Problem statement:
Only the lines from the start of the data through the line with "F_PX, PITCH, ROLL, CAM_H" belong in the copy. Restate them word for word, minus the pictures.

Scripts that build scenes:
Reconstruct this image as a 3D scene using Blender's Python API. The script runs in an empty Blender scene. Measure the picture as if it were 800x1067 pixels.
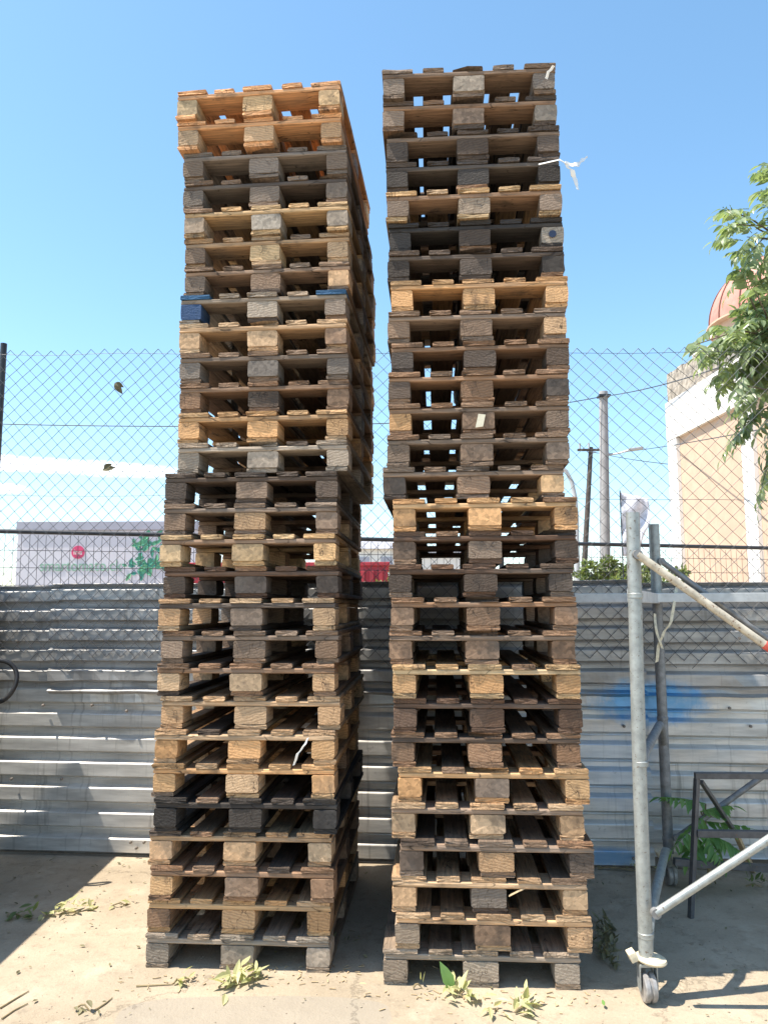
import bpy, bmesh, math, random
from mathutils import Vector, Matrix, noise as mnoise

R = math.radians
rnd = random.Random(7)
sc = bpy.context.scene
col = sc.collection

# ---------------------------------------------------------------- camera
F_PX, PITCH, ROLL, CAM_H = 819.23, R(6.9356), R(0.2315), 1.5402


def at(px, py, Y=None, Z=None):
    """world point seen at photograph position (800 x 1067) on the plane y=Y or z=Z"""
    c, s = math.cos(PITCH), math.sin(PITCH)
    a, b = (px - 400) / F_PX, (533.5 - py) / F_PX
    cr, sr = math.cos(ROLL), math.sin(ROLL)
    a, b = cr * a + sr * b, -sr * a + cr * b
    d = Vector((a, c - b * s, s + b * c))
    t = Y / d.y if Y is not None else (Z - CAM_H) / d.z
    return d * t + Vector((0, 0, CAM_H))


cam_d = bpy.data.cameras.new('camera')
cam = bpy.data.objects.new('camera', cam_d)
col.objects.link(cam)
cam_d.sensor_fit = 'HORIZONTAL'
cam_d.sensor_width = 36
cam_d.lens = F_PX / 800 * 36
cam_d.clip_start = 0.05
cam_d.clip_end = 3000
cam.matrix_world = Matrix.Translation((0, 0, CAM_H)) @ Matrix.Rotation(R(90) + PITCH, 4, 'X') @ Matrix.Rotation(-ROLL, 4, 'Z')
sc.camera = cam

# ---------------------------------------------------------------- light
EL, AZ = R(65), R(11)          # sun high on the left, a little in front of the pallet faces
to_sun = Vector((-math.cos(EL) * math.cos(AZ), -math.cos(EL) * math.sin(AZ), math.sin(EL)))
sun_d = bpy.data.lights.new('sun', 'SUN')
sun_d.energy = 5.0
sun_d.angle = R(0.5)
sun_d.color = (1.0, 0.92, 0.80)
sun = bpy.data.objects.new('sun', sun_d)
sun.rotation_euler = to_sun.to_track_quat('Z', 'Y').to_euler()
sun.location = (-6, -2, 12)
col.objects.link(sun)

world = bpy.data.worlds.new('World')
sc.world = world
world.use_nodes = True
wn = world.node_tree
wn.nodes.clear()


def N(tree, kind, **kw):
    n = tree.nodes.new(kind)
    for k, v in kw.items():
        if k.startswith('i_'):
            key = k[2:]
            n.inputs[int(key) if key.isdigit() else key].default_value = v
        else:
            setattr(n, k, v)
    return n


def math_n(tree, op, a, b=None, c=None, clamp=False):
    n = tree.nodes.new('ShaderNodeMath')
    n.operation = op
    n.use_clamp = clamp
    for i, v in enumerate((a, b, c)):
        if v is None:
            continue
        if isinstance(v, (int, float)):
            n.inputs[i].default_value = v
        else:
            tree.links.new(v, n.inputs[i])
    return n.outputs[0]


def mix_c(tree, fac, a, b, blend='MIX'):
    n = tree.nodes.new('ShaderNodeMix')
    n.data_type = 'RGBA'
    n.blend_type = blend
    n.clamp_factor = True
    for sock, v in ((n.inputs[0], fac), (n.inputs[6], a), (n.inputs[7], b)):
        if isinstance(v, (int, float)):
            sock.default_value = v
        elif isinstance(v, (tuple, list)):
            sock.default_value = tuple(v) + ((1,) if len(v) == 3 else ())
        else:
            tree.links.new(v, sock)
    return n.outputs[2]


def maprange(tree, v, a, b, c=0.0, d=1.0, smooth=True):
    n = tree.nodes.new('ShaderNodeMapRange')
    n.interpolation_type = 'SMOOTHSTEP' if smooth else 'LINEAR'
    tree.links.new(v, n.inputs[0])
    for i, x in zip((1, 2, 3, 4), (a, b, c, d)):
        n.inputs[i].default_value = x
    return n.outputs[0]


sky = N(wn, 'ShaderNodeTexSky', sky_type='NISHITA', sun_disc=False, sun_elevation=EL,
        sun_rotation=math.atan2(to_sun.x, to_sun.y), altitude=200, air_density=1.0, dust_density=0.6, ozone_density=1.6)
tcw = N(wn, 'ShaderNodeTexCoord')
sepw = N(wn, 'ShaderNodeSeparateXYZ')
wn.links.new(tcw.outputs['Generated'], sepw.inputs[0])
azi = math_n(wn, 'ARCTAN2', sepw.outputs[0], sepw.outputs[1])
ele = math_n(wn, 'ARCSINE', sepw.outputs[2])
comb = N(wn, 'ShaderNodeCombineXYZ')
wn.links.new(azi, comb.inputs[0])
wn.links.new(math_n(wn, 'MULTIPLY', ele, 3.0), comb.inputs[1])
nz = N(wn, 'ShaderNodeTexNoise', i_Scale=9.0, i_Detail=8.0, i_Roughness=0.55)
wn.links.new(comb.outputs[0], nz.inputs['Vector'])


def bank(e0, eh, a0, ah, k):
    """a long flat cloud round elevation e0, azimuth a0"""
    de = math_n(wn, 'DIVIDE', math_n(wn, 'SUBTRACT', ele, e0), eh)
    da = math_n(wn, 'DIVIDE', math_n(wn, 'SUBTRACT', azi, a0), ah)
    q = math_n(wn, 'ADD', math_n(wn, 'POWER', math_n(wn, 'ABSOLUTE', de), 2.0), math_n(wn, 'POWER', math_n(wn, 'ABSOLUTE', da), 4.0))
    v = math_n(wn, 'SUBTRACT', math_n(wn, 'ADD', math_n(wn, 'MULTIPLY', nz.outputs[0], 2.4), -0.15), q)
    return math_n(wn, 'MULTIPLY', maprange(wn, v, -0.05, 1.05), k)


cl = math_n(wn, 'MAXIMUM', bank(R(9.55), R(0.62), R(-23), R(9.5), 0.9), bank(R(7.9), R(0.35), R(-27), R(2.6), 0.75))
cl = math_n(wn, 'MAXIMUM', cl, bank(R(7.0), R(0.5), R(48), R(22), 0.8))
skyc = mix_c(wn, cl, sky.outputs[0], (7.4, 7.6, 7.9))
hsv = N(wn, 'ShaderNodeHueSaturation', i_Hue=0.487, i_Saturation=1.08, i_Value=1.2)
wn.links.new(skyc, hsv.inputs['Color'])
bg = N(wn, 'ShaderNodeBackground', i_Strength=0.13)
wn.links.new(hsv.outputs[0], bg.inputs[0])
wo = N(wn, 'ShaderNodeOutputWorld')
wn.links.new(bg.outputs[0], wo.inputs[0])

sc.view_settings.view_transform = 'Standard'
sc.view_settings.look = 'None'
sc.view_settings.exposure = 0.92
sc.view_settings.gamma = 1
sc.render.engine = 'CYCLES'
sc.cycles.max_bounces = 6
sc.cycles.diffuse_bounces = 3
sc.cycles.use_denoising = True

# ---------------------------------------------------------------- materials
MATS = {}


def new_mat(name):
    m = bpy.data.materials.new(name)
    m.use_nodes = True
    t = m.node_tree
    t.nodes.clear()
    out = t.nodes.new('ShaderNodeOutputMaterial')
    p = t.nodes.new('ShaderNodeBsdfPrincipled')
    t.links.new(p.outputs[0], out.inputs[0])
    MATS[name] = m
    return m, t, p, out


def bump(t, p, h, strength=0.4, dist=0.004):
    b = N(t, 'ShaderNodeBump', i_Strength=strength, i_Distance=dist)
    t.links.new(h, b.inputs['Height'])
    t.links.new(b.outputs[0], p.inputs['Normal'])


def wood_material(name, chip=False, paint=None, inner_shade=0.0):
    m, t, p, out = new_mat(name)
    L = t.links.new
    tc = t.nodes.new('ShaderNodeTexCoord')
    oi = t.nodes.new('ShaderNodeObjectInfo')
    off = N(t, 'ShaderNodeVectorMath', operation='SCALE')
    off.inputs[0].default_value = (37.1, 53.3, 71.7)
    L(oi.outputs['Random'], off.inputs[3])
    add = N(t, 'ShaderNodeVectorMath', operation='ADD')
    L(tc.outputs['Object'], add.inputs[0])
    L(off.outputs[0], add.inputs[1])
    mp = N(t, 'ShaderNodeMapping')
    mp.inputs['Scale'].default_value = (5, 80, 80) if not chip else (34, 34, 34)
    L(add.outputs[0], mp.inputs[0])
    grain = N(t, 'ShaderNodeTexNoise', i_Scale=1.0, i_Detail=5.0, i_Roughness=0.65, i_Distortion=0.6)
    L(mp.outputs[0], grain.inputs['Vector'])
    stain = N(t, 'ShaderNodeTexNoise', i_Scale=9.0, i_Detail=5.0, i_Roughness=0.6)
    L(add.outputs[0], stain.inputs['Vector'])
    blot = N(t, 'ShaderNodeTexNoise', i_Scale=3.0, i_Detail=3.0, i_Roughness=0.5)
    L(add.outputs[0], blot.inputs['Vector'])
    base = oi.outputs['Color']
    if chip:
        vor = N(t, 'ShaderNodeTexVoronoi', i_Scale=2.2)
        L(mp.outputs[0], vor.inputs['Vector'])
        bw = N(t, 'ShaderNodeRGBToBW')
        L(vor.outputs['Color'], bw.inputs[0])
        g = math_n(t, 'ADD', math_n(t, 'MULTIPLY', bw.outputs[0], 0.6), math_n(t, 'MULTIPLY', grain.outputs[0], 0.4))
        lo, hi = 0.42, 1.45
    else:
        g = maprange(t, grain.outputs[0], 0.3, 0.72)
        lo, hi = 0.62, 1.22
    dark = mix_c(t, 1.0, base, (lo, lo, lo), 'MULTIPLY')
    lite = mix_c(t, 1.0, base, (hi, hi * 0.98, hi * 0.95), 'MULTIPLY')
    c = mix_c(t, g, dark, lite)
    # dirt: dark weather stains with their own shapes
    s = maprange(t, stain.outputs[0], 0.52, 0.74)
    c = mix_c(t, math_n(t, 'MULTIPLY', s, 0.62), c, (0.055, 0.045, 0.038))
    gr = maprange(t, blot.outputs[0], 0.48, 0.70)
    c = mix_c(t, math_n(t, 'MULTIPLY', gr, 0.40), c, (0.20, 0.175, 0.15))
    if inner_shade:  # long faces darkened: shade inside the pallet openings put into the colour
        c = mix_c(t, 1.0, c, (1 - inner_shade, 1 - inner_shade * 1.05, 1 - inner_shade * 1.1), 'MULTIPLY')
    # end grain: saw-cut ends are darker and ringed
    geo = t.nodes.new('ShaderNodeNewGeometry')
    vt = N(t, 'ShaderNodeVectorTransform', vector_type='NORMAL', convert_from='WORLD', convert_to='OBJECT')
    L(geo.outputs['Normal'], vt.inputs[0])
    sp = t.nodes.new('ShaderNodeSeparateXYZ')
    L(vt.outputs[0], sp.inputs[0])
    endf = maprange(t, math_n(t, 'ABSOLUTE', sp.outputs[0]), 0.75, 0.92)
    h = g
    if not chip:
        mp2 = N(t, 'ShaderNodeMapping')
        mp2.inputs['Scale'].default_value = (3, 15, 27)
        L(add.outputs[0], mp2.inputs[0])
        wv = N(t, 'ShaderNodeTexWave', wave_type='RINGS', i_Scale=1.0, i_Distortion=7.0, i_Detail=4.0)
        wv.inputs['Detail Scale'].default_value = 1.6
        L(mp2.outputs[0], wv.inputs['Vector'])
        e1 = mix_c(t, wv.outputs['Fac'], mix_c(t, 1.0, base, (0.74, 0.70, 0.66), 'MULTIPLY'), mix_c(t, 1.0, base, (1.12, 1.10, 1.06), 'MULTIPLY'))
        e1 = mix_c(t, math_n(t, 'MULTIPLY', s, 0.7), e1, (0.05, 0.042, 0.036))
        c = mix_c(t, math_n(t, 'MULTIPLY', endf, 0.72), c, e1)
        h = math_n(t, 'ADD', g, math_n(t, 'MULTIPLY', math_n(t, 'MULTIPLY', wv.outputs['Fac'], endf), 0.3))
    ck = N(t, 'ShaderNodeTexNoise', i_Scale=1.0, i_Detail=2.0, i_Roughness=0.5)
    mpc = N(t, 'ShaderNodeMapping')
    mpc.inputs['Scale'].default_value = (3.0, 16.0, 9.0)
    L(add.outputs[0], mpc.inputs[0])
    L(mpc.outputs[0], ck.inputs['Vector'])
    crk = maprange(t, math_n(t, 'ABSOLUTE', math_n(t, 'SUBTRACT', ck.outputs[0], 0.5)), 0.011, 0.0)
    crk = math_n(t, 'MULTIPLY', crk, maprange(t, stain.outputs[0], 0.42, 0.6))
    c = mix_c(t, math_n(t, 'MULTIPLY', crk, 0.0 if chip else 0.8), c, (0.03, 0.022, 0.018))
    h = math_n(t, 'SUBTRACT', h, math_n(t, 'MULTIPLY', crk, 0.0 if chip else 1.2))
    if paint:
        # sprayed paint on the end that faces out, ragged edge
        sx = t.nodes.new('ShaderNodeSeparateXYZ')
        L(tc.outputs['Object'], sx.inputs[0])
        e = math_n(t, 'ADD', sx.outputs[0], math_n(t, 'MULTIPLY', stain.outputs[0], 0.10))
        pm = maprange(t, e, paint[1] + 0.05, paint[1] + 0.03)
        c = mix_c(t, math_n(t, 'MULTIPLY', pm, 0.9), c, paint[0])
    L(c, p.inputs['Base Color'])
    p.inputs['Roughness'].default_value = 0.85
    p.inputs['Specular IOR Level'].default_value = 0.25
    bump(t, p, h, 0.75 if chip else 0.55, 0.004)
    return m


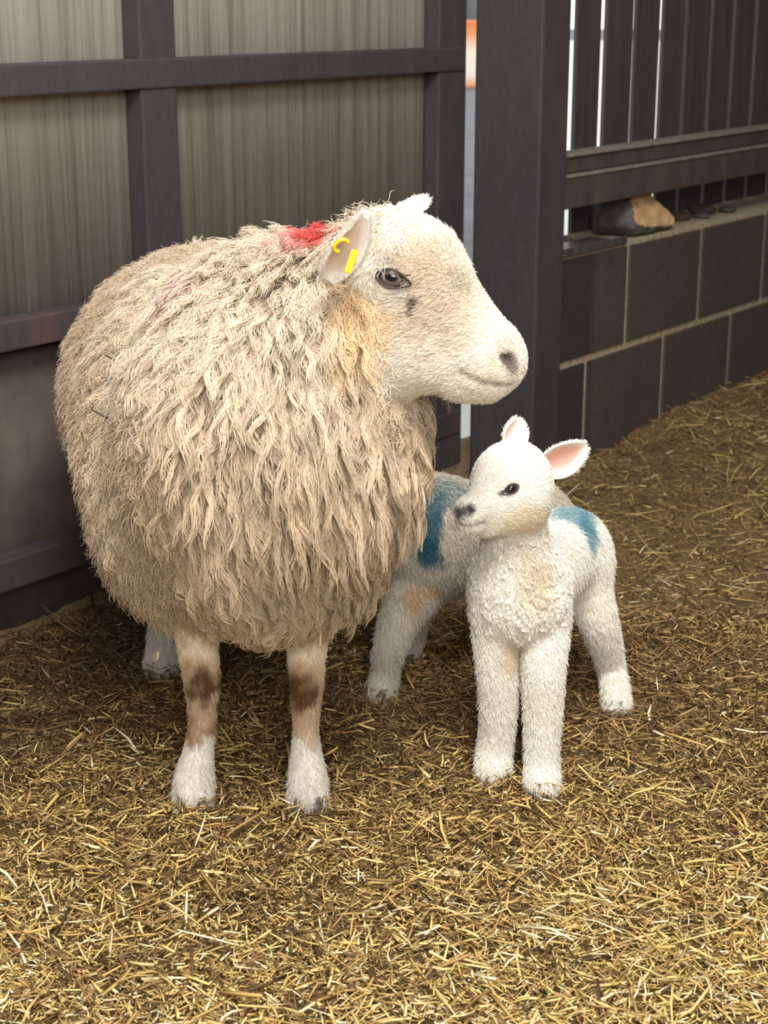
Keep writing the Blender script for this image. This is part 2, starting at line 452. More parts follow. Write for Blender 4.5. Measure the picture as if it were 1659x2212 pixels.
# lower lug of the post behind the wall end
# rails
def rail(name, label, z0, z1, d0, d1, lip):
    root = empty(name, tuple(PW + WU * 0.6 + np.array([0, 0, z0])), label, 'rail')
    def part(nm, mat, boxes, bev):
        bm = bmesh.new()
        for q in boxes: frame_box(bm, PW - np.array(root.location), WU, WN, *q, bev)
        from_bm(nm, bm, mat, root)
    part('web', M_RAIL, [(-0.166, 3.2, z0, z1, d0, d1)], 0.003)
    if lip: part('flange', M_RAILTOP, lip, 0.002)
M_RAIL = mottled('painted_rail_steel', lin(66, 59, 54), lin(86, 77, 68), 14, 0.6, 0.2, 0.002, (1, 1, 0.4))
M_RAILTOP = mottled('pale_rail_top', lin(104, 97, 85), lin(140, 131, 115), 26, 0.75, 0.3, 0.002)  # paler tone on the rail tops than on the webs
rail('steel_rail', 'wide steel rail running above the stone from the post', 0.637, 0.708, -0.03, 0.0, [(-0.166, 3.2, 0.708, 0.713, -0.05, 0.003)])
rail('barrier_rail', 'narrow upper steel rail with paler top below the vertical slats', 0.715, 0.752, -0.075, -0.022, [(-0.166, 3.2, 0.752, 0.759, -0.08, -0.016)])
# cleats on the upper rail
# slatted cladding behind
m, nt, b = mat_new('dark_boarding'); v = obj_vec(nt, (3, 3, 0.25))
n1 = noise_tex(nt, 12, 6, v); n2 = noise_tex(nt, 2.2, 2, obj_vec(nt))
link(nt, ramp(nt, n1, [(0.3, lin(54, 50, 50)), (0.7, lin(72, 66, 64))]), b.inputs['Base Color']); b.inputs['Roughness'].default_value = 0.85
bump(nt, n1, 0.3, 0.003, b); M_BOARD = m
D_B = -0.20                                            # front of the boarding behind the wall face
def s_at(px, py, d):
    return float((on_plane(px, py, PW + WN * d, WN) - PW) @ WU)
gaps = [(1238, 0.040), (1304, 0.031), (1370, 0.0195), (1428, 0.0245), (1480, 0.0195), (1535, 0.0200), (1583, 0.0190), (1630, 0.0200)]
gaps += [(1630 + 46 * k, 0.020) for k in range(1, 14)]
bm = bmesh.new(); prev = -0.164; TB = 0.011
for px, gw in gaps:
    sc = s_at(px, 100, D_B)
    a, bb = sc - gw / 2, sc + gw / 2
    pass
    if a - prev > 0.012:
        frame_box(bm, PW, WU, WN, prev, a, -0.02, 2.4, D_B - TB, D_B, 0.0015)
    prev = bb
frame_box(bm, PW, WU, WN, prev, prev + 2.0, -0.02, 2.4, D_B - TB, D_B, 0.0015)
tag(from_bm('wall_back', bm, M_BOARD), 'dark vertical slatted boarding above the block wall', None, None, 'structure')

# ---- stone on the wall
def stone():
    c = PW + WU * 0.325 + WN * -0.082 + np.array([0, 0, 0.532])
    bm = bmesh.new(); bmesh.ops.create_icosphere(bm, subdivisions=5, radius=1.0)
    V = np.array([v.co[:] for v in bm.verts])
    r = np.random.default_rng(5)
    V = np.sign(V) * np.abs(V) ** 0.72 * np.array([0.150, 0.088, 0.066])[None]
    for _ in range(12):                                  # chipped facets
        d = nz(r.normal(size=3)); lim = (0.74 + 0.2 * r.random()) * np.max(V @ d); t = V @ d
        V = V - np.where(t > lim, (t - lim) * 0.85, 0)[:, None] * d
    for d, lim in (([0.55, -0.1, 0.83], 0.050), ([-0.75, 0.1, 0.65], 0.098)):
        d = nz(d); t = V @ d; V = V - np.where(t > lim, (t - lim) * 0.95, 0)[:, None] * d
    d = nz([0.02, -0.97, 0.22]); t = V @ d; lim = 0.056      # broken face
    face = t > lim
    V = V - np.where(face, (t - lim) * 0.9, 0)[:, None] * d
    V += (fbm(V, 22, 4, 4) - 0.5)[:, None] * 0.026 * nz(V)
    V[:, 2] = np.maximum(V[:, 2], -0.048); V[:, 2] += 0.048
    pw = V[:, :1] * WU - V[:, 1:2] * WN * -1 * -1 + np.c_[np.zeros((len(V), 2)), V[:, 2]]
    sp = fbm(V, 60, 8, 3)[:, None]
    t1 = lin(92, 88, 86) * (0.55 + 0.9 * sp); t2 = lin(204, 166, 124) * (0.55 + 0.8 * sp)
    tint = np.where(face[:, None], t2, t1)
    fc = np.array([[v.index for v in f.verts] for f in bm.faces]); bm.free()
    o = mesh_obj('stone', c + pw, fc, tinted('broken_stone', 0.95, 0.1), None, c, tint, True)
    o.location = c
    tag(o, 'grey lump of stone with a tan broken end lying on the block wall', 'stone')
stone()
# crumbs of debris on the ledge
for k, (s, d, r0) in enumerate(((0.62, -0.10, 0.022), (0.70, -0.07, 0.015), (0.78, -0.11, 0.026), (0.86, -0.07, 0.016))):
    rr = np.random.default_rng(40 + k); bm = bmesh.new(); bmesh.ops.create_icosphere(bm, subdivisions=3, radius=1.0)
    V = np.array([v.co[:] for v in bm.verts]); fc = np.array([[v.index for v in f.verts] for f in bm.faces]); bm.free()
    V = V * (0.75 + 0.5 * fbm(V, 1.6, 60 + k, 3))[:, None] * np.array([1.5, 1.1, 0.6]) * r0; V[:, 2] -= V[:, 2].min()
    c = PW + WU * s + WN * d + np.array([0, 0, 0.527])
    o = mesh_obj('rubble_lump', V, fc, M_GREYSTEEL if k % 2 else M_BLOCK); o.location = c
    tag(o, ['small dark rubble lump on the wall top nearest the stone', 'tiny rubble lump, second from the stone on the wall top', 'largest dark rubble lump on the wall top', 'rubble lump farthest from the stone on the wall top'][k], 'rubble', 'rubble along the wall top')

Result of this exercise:
Reconstruct this image as a 3D scene using Blender's Python API. The script runs in an empty Blender scene. Measure the picture as if it were 800x1067 pixels.
import bpy, bmesh, math, random
from mathutils import Vector, Matrix, noise as mnoise

R = math.radians
rnd = random.Random(7)
sc = bpy.context.scene
col = sc.collection

# ---------------------------------------------------------------- camera
F_PX, PITCH, ROLL, CAM_H = 819.23, R(6.9356), R(0.2315), 1.5402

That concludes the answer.